Asteriod the size of Taipei 101. (Taipei Astronomical Museum image)

TAIPEI (Taiwan News) — The Taipei Astronomical Museum issued a press release saying an asteroid with a diameter roughly the size of Taipei 101 will pass closest to Earth at 10:40 p.m. on Friday (Feb. 2).

NASA’s Jet Propulsion Laboratory has named it Asteroid 2008 OS7, which will pass at a distance of 2,850,000 km, traveling at a speed of 18.2 kilometers per second. There is little to no chance that the asteroid will hit the Earth.

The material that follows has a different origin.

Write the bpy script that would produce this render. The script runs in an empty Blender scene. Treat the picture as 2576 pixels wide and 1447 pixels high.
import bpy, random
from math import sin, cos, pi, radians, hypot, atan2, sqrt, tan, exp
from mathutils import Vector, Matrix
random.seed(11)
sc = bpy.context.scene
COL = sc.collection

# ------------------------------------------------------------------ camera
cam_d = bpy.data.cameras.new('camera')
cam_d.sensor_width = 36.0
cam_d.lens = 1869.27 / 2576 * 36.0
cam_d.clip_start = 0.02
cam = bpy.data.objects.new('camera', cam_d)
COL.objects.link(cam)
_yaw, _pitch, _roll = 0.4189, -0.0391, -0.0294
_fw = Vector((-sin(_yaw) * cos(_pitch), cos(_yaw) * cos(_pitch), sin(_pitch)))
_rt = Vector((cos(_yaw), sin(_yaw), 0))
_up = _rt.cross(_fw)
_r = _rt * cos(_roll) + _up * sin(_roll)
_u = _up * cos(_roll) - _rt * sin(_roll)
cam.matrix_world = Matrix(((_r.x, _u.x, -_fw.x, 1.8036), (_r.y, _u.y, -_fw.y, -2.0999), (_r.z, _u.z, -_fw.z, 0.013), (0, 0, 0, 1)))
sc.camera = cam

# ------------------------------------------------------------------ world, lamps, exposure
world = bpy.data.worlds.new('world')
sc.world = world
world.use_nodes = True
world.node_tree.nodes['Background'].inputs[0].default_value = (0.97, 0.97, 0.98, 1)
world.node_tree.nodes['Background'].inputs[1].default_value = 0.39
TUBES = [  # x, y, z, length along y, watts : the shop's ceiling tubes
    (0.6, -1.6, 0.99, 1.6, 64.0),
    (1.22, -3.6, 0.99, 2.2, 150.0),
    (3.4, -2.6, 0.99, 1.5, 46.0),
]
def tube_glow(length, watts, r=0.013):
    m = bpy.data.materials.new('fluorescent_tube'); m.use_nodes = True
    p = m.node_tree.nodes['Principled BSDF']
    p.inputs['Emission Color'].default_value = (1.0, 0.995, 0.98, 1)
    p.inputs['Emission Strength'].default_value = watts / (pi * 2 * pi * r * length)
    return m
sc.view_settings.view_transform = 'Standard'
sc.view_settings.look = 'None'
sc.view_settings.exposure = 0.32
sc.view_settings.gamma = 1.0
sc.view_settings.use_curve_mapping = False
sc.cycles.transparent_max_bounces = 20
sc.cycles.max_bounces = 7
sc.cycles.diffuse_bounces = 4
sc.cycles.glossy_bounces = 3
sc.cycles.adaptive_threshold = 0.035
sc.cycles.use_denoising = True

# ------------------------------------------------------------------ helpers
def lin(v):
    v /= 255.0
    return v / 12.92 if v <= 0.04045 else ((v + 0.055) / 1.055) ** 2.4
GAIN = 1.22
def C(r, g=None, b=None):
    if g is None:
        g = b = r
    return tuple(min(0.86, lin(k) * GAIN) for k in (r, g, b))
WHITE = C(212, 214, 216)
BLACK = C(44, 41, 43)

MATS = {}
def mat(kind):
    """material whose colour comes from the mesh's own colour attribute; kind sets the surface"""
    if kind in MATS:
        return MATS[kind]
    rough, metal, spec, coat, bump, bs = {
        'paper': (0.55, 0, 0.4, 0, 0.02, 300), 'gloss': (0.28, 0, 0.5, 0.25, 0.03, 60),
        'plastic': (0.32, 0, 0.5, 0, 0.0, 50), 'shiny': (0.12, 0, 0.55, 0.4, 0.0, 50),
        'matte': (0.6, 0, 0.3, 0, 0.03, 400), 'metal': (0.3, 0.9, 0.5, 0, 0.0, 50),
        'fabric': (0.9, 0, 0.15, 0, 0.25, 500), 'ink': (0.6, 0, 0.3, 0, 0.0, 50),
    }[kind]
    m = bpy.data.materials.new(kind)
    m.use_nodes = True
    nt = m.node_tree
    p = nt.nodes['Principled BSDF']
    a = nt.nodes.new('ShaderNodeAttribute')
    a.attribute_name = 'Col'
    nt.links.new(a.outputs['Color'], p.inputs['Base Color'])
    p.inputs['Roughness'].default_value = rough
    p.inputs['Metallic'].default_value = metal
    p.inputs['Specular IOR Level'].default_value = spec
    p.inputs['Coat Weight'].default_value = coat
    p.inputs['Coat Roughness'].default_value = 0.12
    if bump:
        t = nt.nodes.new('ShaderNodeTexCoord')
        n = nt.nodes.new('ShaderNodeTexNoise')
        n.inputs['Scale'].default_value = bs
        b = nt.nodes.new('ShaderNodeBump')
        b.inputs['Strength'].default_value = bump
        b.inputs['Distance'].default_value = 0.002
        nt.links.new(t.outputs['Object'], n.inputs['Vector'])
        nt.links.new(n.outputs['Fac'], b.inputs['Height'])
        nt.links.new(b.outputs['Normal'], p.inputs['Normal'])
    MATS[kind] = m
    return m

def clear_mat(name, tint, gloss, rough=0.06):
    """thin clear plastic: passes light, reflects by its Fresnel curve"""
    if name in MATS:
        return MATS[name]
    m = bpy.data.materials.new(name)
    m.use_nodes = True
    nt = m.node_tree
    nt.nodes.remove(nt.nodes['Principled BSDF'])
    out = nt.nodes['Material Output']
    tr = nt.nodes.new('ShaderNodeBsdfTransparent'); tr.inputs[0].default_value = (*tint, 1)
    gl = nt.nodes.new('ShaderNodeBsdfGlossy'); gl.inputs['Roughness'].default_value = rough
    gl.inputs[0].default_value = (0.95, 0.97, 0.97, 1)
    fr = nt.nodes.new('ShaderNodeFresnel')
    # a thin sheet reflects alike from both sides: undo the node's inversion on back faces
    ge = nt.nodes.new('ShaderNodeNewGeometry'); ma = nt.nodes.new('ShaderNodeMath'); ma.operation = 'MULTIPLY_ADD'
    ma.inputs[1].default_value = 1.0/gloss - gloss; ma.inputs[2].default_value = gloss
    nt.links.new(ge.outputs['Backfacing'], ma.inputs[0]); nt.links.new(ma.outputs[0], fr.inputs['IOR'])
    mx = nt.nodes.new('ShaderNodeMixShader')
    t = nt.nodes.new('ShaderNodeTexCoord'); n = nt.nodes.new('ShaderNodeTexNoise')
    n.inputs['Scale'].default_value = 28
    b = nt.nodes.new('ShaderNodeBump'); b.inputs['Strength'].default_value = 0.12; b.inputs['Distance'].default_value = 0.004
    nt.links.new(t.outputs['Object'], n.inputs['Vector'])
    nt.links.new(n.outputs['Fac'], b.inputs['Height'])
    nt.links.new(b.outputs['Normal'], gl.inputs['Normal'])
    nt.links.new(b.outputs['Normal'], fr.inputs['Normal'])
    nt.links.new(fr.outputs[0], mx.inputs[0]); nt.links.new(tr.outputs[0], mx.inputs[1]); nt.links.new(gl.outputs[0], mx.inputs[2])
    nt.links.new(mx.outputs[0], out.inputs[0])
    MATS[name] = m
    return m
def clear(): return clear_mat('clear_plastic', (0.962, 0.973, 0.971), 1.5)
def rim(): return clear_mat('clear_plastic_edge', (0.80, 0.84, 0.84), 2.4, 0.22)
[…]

Astronomers estimate that millions of asteroids populate our solar system. Most are too far away to warrant designation as “potentially hazardous asteroids” (PHAs), which need to have an earth minimum orbit intersection distance of less than 0.05 astronomical units, roughly 7.5 million km.

So far, 2,349 PHAs have been discovered, the largest of which is 1999 JM8, with an estimated diameter of 7 km. Comparatively, 2008 OS7 is a smaller asteroid classified as an “Apollo-class Asteroid” with a brightness magnitude of 15 and passage near the junction of the Cetus and Eridanus constellations on Friday (Feb. 2).

Taipei Astronomical Museum says asteroid will pass on Feb 2
Path of asteroid. (Taipei Astronomical Museum image)

Taipei Astronomical Planetarium said PHAs approach the Earth more often than the public knows. In 2024 alone, there will be 18 that will come within 0.05 astronomical units of the Earth.

Meanwhile, asteroid Apophis (99942) with a 370-meter diameter, will pass by the Earth less than 40,000 km away on April 14, 2029, almost the altitude of a current geostationary satellite. Scientists have temporarily ruled out the possibility of an Earth impact.

It’s estimated that only 156 of the more than 2,000 PHAs are larger than one kilometer in diameter and qualify for classification as large PHAs. If such a large asteroid hits the earth, it is likely to cause drastic changes in global geology and climate, or even become an extinction-inducing event.

But scientists urge the public not to be too concerned as, on average, such an event only occurs once every 440,000 years.